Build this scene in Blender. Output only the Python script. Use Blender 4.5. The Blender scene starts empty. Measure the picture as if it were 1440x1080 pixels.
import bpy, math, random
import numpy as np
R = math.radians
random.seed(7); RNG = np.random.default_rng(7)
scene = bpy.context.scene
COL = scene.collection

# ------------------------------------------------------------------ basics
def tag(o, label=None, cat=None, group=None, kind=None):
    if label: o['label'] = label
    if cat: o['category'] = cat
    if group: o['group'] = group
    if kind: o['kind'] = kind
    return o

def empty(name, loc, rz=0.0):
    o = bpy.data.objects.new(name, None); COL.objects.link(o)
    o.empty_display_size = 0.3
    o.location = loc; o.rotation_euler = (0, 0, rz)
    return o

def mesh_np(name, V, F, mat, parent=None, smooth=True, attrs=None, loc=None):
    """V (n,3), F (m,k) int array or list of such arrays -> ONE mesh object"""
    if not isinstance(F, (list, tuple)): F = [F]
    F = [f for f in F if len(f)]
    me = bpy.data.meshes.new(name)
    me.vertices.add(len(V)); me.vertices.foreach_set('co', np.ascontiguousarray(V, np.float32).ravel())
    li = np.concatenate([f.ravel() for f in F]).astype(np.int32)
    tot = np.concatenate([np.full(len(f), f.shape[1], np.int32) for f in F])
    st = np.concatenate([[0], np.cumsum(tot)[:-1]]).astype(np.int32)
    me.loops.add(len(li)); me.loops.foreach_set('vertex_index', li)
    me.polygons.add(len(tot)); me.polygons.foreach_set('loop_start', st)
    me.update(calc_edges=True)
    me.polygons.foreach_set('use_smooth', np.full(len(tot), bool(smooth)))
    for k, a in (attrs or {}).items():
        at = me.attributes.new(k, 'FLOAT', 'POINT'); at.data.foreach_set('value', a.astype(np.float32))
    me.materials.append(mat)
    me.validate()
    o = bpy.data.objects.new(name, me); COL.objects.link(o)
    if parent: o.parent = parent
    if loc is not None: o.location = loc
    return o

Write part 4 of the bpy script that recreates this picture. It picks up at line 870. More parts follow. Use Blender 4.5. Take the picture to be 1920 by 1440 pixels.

+ + + + + + +

• **TASK DETAILS**
Report only the number of lines in the data above that contain "this".

• **RESPONSE TO THE EXERCISE**
2